▶ _Brief_
Copy all of the material below exactly.

####

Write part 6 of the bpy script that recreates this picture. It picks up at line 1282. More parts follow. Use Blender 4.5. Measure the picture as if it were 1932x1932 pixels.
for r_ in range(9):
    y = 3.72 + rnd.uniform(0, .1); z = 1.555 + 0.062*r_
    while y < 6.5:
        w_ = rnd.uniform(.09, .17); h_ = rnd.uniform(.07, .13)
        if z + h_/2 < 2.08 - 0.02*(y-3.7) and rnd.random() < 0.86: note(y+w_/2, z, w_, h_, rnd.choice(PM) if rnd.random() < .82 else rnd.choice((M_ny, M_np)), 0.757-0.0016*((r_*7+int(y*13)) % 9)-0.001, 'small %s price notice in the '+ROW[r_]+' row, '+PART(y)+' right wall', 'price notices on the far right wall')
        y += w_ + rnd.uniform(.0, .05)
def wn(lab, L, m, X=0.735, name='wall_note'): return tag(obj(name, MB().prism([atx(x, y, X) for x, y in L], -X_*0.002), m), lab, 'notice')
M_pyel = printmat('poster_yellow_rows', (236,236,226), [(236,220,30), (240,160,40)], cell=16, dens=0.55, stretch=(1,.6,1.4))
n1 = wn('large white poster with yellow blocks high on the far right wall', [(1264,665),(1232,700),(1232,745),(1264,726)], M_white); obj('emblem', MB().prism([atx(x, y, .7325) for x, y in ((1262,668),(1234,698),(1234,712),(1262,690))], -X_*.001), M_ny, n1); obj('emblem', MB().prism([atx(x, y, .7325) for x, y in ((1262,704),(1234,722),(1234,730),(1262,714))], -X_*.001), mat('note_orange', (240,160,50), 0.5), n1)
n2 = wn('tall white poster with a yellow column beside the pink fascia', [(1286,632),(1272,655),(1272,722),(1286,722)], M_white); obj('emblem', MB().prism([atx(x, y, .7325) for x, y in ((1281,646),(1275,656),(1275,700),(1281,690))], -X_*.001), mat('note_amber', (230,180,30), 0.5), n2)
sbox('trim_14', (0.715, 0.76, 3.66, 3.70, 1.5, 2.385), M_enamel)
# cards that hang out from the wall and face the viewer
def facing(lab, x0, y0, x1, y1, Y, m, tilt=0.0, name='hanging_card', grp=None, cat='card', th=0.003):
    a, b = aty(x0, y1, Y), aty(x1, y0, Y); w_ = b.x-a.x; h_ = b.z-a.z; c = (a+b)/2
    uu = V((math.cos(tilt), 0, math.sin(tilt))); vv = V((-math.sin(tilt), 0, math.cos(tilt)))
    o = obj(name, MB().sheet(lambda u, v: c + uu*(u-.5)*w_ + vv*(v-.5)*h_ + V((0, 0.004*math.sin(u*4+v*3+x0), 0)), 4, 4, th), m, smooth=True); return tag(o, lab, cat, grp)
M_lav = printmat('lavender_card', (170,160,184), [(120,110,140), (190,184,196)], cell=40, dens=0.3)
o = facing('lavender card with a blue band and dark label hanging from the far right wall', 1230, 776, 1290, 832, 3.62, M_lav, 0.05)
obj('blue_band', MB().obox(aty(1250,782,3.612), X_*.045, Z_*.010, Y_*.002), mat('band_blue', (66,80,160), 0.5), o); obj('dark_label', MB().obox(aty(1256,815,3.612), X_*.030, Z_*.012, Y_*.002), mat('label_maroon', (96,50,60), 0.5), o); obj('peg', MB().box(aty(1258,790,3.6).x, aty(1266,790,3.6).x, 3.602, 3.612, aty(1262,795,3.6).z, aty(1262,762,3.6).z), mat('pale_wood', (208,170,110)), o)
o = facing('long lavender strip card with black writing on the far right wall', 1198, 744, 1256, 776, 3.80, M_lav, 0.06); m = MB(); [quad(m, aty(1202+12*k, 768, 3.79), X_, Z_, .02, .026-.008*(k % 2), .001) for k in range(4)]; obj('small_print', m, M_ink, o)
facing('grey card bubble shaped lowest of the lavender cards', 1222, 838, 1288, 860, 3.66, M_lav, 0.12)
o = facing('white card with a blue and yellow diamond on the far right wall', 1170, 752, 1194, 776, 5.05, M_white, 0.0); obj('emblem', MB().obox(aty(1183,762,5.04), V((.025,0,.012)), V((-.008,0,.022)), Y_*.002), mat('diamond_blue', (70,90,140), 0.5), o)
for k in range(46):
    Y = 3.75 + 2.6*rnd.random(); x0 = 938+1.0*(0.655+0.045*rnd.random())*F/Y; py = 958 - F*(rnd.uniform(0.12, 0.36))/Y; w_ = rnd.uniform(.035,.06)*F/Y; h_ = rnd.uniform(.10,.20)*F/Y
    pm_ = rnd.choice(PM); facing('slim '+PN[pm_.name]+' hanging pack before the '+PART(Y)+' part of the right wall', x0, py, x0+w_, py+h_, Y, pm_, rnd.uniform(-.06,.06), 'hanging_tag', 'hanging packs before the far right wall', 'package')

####

▶ _Answer below_
Write part 6 of the bpy script that recreates this picture. It picks up at line 1282. More parts follow. Use Blender 4.5. Measure the picture as if it were 1932x1932 pixels.
for r_ in range(9):
    y = 3.72 + rnd.uniform(0, .1); z = 1.555 + 0.062*r_
    while y < 6.5:
        w_ = rnd.uniform(.09, .17); h_ = rnd.uniform(.07, .13)
        if z + h_/2 < 2.08 - 0.02*(y-3.7) and rnd.random() < 0.86: note(y+w_/2, z, w_, h_, rnd.choice(PM) if rnd.random() < .82 else rnd.choice((M_ny, M_np)), 0.757-0.0016*((r_*7+int(y*13)) % 9)-0.001, 'small %s price notice in the '+ROW[r_]+' row, '+PART(y)+' right wall', 'price notices on the far right wall')
        y += w_ + rnd.uniform(.0, .05)
def wn(lab, L, m, X=0.735, name='wall_note'): return tag(obj(name, MB().prism([atx(x, y, X) for x, y in L], -X_*0.002), m), lab, 'notice')
M_pyel = printmat('poster_yellow_rows', (236,236,226), [(236,220,30), (240,160,40)], cell=16, dens=0.55, stretch=(1,.6,1.4))
n1 = wn('large white poster with yellow blocks high on the far right wall', [(1264,665),(1232,700),(1232,745),(1264,726)], M_white); obj('emblem', MB().prism([atx(x, y, .7325) for x, y in ((1262,668),(1234,698),(1234,712),(1262,690))], -X_*.001), M_ny, n1); obj('emblem', MB().prism([atx(x, y, .7325) for x, y in ((1262,704),(1234,722),(1234,730),(1262,714))], -X_*.001), mat('note_orange', (240,160,50), 0.5), n1)
n2 = wn('tall white poster with a yellow column beside the pink fascia', [(1286,632),(1272,655),(1272,722),(1286,722)], M_white); obj('emblem', MB().prism([atx(x, y, .7325) for x, y in ((1281,646),(1275,656),(1275,700),(1281,690))], -X_*.001), mat('note_amber', (230,180,30), 0.5), n2)
sbox('trim_14', (0.715, 0.76, 3.66, 3.70, 1.5, 2.385), M_enamel)
# cards that hang out from the wall and face the viewer
def facing(lab, x0, y0, x1, y1, Y, m, tilt=0.0, name='hanging_card', grp=None, cat='card', th=0.003):
    a, b = aty(x0, y1, Y), aty(x1, y0, Y); w_ = b.x-a.x; h_ = b.z-a.z; c = (a+b)/2
    uu = V((math.cos(tilt), 0, math.sin(tilt))); vv = V((-math.sin(tilt), 0, math.cos(tilt)))
    o = obj(name, MB().sheet(lambda u, v: c + uu*(u-.5)*w_ + vv*(v-.5)*h_ + V((0, 0.004*math.sin(u*4+v*3+x0), 0)), 4, 4, th), m, smooth=True); return tag(o, lab, cat, grp)
M_lav = printmat('lavender_card', (170,160,184), [(120,110,140), (190,184,196)], cell=40, dens=0.3)
o = facing('lavender card with a blue band and dark label hanging from the far right wall', 1230, 776, 1290, 832, 3.62, M_lav, 0.05)
obj('blue_band', MB().obox(aty(1250,782,3.612), X_*.045, Z_*.010, Y_*.002), mat('band_blue', (66,80,160), 0.5), o); obj('dark_label', MB().obox(aty(1256,815,3.612), X_*.030, Z_*.012, Y_*.002), mat('label_maroon', (96,50,60), 0.5), o); obj('peg', MB().box(aty(1258,790,3.6).x, aty(1266,790,3.6).x, 3.602, 3.612, aty(1262,795,3.6).z, aty(1262,762,3.6).z), mat('pale_wood', (208,170,110)), o)
o = facing('long lavender strip card with black writing on the far right wall', 1198, 744, 1256, 776, 3.80, M_lav, 0.06); m = MB(); [quad(m, aty(1202+12*k, 768, 3.79), X_, Z_, .02, .026-.008*(k % 2), .001) for k in range(4)]; obj('small_print', m, M_ink, o)
facing('grey card bubble shaped lowest of the lavender cards', 1222, 838, 1288, 860, 3.66, M_lav, 0.12)
o = facing('white card with a blue and yellow diamond on the far right wall', 1170, 752, 1194, 776, 5.05, M_white, 0.0); obj('emblem', MB().obox(aty(1183,762,5.04), V((.025,0,.012)), V((-.008,0,.022)), Y_*.002), mat('diamond_blue', (70,90,140), 0.5), o)
for k in range(46):
    Y = 3.75 + 2.6*rnd.random(); x0 = 938+1.0*(0.655+0.045*rnd.random())*F/Y; py = 958 - F*(rnd.uniform(0.12, 0.36))/Y; w_ = rnd.uniform(.035,.06)*F/Y; h_ = rnd.uniform(.10,.20)*F/Y
    pm_ = rnd.choice(PM); facing('slim '+PN[pm_.name]+' hanging pack before the '+PART(Y)+' part of the right wall', x0, py, x0+w_, py+h_, Y, pm_, rnd.uniform(-.06,.06), 'hanging_tag', 'hanging packs before the far right wall', 'package')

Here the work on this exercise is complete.